Se preguntarán como llegue aquí, ¿cómo es posible que llevo 30 años en este medio, hablando, escribiendo, entrevistando y viendo todo el cine del mundo, y de pronto, me tengo que hacer esa pregunta? ¿Por qué vivo rodeada de sospechas de que hay gente diciendo que le pareció fantástica una cinta que a mí, solo por pose, me pareció nefasta? ¿Y con qué derecho defiendo mis argumentos para afirmar que esa película es nefasta si de todos modos la gente va a creer lo que quiere? De la película y de mis motivaciones. Ya no nos escuchamos, ¿de qué sirve una recomendación?

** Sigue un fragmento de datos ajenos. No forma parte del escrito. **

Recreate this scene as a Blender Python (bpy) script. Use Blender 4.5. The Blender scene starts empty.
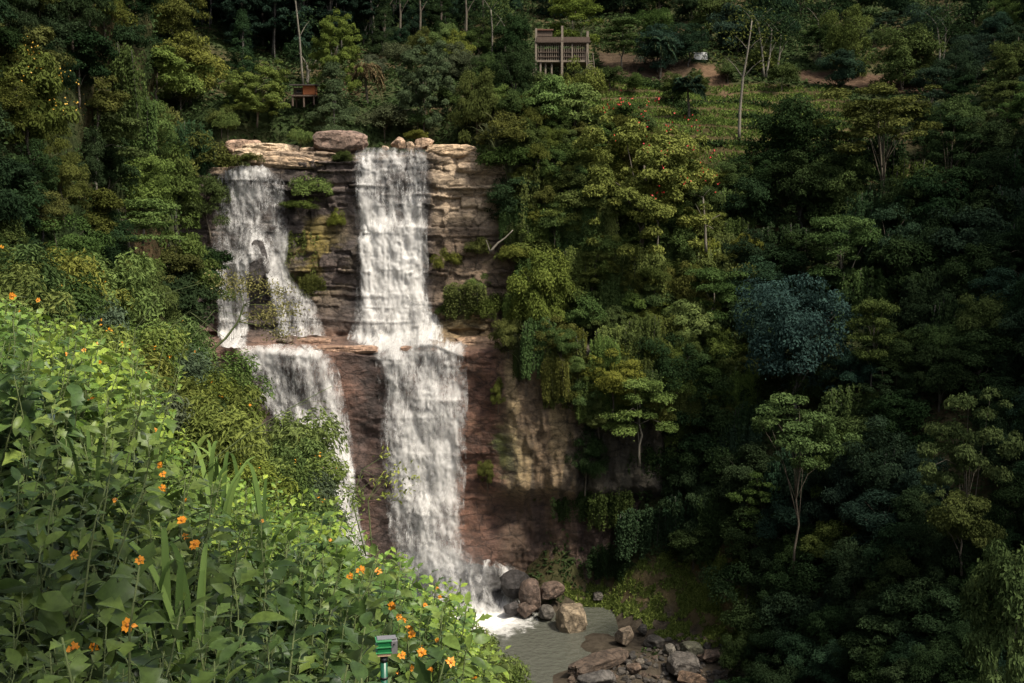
import bpy, bmesh, math, random
import numpy as np
from mathutils import Vector, Matrix
from mathutils.bvhtree import BVHTree

random.seed(7)
RNG = np.random.default_rng(7)
scene = bpy.context.scene
COL = scene.collection
R = math.radians

# ------------------------------------------------------------------ camera
W_, H_ = 1024, 683
HFOV = R(50.0)
F = (W_ / 2) / math.tan(HFOV / 2)
PITCH = R(4.76)
cam = bpy.data.cameras.new("camera")
cam.angle = HFOV
cam.clip_start = 0.1
cam.clip_end = 3000
camo = bpy.data.objects.new("camera", cam)
COL.objects.link(camo)
camo.location = (0, 0, 0)
camo.rotation_euler = (R(90) - PITCH, 0, 0)
scene.camera = camo

# ------------------------------------------------------------------ light
SUN_AZ, SUN_EL = 130.0, 54.0
world = bpy.data.worlds.new("World")
scene.world = world
world.use_nodes = True
wn = world.node_tree
bg = wn.nodes["Background"]
sky = wn.nodes.new("ShaderNodeTexSky")
sky.sky_type = 'NISHITA'
sky.sun_disc = False
sky.sun_elevation = R(SUN_EL)
sky.sun_rotation = R(SUN_AZ)
sky.dust_density = 4.0
sky.air_density = 1.0
sky.ozone_density = 0.6
shs = wn.nodes.new("ShaderNodeHueSaturation")
shs.inputs["Saturation"].default_value = 0.5        # thin bright overcast
wn.links.new(sky.outputs[0], shs.inputs["Color"])
wn.links.new(shs.outputs[0], bg.inputs[0])
bg.inputs[1].default_value = 0.12
sun = bpy.data.lights.new("sun", 'SUN')
sun.energy = 3.2
sun.angle = R(7.0)
sun.color = (1.0, 0.9, 0.74)
suno = bpy.data.objects.new("sun", sun)
COL.objects.link(suno)
sdir = Vector((math.sin(R(SUN_AZ)) * math.cos(R(SUN_EL)), math.cos(R(SUN_AZ)) * math.cos(R(SUN_EL)), math.sin(R(SUN_EL))))
suno.rotation_euler = sdir.to_track_quat('Z', 'Y').to_euler()
suno.location = sdir * 200
vs = scene.view_settings
vs.view_transform = 'Standard'
vs.look = 'None'
vs.exposure = 0.88
vs.gamma = 1.0
vs.use_curve_mapping = False
scene.cycles.max_bounces = 6
scene.cycles.diffuse_bounces = 3
scene.cycles.glossy_bounces = 2
scene.cycles.transmission_bounces = 3
scene.cycles.transparent_max_bounces = 10
scene.cycles.volume_bounces = 0
scene.cycles.use_denoising = True
scene.cycles.caustics_reflective = False
scene.cycles.caustics_refractive = False

CP, SP = math.cos(PITCH), math.sin(PITCH)

def ray(px, py):
    """direction with y component 1 of the view ray through a point of the frame"""
    u = (px - 512.0) / F
    v = (341.5 - py) / F
    d = np.array([u, CP + v * SP, -SP + v * CP])
    return d / d[1]

def P(px, py, Y):
    return ray(px, py) * Y

def proj(p):
    p = np.asarray(p, float)
    d = p[..., 1] * CP - p[..., 2] * SP
    v = p[..., 1] * SP + p[..., 2] * CP
    d = np.where(d < 0.05, 0.05, d)
    return 512 + F * p[..., 0] / d, 341.5 - F * v / d

# ------------------------------------------------------------------ noise
def _h(ix, iy, iz, s):
    n = (ix.astype(np.int64) * 374761393 + iy.astype(np.int64) * 668265263 + iz.astype(np.int64) * 2147483647 + s * 974634777) & 0xffffffff
    n = ((n ^ (n >> 13)) * 1274126177) & 0xffffffff
    n = ((n ^ (n >> 16)) * 2246822519) & 0xffffffff
    return ((n ^ (n >> 15)) & 0xffffff) / float(0xffffff)

def vnoise(x, y, z=0.0, s=0):
    x, y, z = np.broadcast_arrays(np.asarray(x, float), np.asarray(y, float), np.asarray(z, float))
    ix, iy, iz = np.floor(x), np.floor(y), np.floor(z)
    fx, fy, fz = x - ix, y - iy, z - iz
    fx, fy, fz = [t * t * (3 - 2 * t) for t in (fx, fy, fz)]
    o = 0
    for a in (0, 1):
        for b in (0, 1):
            for c in (0, 1):
                wgt = (fx if a else 1 - fx) * (fy if b else 1 - fy) * (fz if c else 1 - fz)
                o = o + wgt * _h(ix + a, iy + b, iz + c, s)
    return o * 2 - 1

def fbm(x, y, z=0.0, s=0, n=4):
    o, a, f = 0, 0.5, 1.0
    for k in range(n):
        o = o + a * vnoise(np.asarray(x) * f, np.asarray(y) * f, np.asarray(z) * f, s + k)
        a *= 0.5
        f *= 2.03
    return o

def sst(a, b, x):
    t = np.clip((np.asarray(x, float) - a) / (b - a), 0, 1)
    return t * t * (3 - 2 * t)

# ------------------------------------------------------------------ mesh helpers
def mk(name, V, polys, mats, smooth=True, tint=None, uv=None, col=None, vattr=None, midx=None):
    V = np.asarray(V, np.float32)
    if isinstance(polys, np.ndarray):
        polys = [polys]
    polys = [np.asarray(p, np.int32) for p in polys if len(p)]
    me = bpy.data.meshes.new(name)
    me.vertices.add(len(V))
    me.vertices.foreach_set("co", V.ravel())
    loops = np.concatenate([p.ravel() for p in polys])
    tot = np.concatenate([np.full(len(p), p.shape[1], np.int32) for p in polys])
    start = np.concatenate([[0], np.cumsum(tot)[:-1]]).astype(np.int32)
    me.loops.add(len(loops))
    me.loops.foreach_set("vertex_index", loops)
    me.polygons.add(len(tot))
    me.polygons.foreach_set("loop_start", start)
    me.polygons.foreach_set("loop_total", tot)
    me.polygons.foreach_set("use_smooth", np.full(len(tot), smooth, bool))
    if midx is not None:
        me.polygons.foreach_set("material_index", np.asarray(midx, np.int32))
    if tint is not None:
        at = me.attributes.new("tint", 'FLOAT', 'FACE')
        at.data.foreach_set("value", np.asarray(tint, np.float32))
    if vattr is not None:
        for k, a in vattr.items():
            at = me.attributes.new(k, 'FLOAT', 'POINT')
            at.data.foreach_set("value", np.asarray(a, np.float32))
    if col is not None:
        c4 = np.ones((len(V), 4), np.float32)
        c4[:, :3] = col
        at = me.attributes.new("Col", 'FLOAT_COLOR', 'POINT')
        at.data.foreach_set("color", c4.ravel())
    if uv is not None:
        ul = me.uv_layers.new(name="UVMap")
        ul.data.foreach_set("uv", np.asarray(uv, np.float32)[loops].ravel())
    if not isinstance(mats, (list, tuple)):
        mats = [mats]
    for m in mats:
        me.materials.append(m)
    me.update(calc_edges=True)
    me.validate()
    return me

def obj(name, me, parent=None, loc=(0, 0, 0), rz=0.0, scale=(1, 1, 1), color=None):
    o = bpy.data.objects.new(name, me)
    COL.objects.link(o)
    if parent is not None:
        o.parent = parent
    o.location = loc
    o.rotation_euler = (0, 0, rz)
    o.scale = scale
    if color is not None:
        o.color = (*color, 1)
    return o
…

Y sobre todo, ¿cómo es que llegamos a esta temporada de premios igual de fragmentados, enojados y divididos como lo estamos en la política?, ¿por qué nos molesta tanto lo que el otro afirma?
Hay muchos elementos contundentes y cuantificables cuando se trata de hacer buen o mal cine. Y hay millones más que son imposibles de clasificar. Como en la música, algunos buscamos ritmo, armonía, melodía, rima, sentido, emoción. El jazz es música y puede ser de la mejor, y el reguetón genera emociones en sus fans de maneras que no puedo entender, pero debo reconocer que ahí están.
Con estas nominaciones a los Oscar vienen estos y muchos más pensamientos que se parecen tanto a la política. Se vislumbran como un descarado contrapeso contra el autoritarismo mostrado por las acciones y decretos de Trump.
¿Tiene que ver el arte y el buen cine? ¿O el buen cine ya solo es bueno porque provoca? Si ese es nuestro criterio, qué enorme cineasta resulta ser Donald Trump y nuestras versiones locales, ¿no lo creen?